Good luck to Southampton back in the Premier League (good performance last Sunday at Manchester City, despite ultimately losing) and why are Portsmouth FC still in business?

 

Sky shots

In the complete absence of any observing whatsoever for ages I have been doing other things. Last week I went, with a friend, on a cruise on the P&O ship Oriana from Southampton to Amsterdam and Zeebrugge and back to Southampton and very nice it was too. Except for the rain as we departed and as we arrived home. However, I did manage to get a couple of spectacular sky shots.

 

Moon rising behind Oriana’s funnel

The tanker ‘Minerva-Julie’ against a spectacular sunset sky

 

Cloud shadows (upper part of picture) cast by the setting sun

 

My Deep Sky Binocular pin and certificate arrived while I was away. I haven’t got round to thinking about the next project – in fact I am wondering if the sky will ever clear again and why, exactly, I spent £3.5k on an 18″ telescope. Why did I take up such a frustrating hobby? So our latitude means that serious deep sky observing is not really possible between late May and late July but that’s not the point. Shit weather is still shit weather and it’s been going on for bloody months now! Observing is only part of it, I want some decent sunny weather and warm temperatures, something this country *is* capable of providing when it wants to.

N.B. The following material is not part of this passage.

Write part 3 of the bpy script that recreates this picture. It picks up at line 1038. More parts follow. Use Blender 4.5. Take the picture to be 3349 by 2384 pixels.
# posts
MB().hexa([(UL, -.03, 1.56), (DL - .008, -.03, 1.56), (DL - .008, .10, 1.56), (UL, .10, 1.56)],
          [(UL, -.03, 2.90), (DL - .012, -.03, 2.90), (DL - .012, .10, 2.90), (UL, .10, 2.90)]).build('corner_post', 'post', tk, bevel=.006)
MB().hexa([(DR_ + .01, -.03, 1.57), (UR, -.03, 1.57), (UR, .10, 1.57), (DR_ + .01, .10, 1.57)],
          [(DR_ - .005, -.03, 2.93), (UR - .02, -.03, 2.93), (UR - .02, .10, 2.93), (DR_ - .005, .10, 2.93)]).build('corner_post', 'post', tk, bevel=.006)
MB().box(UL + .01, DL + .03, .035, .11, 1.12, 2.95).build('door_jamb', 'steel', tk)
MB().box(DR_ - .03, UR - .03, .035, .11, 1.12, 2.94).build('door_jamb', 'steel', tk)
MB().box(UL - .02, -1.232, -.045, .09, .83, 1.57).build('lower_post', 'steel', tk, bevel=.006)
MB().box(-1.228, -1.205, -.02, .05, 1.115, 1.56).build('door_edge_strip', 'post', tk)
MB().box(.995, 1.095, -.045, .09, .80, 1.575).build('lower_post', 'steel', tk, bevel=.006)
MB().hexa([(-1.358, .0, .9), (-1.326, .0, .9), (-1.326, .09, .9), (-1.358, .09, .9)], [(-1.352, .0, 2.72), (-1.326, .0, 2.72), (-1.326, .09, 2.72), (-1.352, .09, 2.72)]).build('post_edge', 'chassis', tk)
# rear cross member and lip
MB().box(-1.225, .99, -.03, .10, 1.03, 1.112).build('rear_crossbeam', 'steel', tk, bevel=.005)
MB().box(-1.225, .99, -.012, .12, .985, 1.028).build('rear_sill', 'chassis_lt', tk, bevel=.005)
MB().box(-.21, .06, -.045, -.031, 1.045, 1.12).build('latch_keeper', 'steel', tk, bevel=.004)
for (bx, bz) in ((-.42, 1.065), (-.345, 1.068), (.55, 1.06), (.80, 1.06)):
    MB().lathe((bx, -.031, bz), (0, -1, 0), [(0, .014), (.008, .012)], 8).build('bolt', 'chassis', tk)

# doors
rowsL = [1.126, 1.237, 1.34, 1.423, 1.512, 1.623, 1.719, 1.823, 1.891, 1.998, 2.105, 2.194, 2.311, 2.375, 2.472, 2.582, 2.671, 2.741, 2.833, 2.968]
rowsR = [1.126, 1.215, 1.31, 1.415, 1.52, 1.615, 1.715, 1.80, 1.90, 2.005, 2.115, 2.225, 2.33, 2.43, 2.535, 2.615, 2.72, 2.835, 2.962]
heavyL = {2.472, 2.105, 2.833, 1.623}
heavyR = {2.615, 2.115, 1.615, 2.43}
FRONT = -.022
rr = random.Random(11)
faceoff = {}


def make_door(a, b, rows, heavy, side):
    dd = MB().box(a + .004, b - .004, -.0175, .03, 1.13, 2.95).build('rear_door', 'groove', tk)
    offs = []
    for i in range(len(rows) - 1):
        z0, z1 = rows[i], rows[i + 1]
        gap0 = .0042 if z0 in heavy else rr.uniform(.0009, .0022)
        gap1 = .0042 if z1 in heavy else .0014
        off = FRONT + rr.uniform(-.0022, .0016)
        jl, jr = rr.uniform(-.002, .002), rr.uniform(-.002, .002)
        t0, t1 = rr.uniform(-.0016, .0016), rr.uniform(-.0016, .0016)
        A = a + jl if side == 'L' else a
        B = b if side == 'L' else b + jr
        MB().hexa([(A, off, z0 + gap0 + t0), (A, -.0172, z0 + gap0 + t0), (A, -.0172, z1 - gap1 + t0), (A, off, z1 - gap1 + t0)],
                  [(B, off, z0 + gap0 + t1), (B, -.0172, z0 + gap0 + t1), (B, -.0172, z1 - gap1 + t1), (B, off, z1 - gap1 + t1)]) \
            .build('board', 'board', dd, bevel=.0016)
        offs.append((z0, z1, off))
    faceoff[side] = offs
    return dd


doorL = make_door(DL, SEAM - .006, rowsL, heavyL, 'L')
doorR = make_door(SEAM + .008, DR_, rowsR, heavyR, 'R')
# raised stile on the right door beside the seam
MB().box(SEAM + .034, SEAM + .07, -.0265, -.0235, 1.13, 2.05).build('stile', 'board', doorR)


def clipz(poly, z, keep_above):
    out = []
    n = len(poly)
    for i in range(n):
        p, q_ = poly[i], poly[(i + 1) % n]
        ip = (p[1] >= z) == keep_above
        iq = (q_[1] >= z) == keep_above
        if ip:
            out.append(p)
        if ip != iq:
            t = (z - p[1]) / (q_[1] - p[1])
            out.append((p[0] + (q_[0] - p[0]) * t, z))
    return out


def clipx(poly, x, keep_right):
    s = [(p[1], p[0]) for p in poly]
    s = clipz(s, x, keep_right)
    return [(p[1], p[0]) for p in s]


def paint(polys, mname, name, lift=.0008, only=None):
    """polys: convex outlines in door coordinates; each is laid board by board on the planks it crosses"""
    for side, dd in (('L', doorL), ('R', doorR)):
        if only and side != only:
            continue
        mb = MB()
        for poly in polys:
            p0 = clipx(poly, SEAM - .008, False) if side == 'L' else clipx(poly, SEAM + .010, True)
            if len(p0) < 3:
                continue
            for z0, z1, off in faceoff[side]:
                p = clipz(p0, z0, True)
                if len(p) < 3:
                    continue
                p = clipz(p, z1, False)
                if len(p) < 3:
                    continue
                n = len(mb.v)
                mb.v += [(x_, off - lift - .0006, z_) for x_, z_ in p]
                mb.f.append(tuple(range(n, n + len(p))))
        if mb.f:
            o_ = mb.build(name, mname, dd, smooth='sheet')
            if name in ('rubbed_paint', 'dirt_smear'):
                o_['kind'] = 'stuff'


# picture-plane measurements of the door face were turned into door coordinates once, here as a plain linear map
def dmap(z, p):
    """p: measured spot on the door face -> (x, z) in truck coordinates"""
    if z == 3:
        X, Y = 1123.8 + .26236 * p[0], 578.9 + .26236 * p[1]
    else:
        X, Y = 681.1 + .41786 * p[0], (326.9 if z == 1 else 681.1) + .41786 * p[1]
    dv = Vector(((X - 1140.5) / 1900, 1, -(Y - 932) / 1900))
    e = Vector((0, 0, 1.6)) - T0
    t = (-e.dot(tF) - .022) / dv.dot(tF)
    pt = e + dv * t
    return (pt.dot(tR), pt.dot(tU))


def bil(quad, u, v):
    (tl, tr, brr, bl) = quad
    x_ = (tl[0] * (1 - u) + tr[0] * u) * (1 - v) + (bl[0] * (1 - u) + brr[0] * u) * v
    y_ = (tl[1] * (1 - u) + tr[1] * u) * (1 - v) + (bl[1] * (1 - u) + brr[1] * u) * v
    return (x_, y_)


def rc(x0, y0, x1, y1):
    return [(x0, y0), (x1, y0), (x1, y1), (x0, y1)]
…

Pope is, indeed, Catholic – tell us something we don’t know

In ‘breaking news’ last night it was announced that this second quarter – April to June – has been the wettest since reconds began in 1910. I think we could have worked that out for ourselves, given the appalling run of weather we have had for the past three months. It makes me more glad than ever to have been to the Texas Star Party this year, although thinking back to that does put into sharp focus just how utterly shit our climate can be is and what UK astronomers are missing. I wrote a while back about how our climate isn’t *that* bad, depending on where you are in the country, with the south east being better than the north west, but at the moment I feel like a prat to have written it.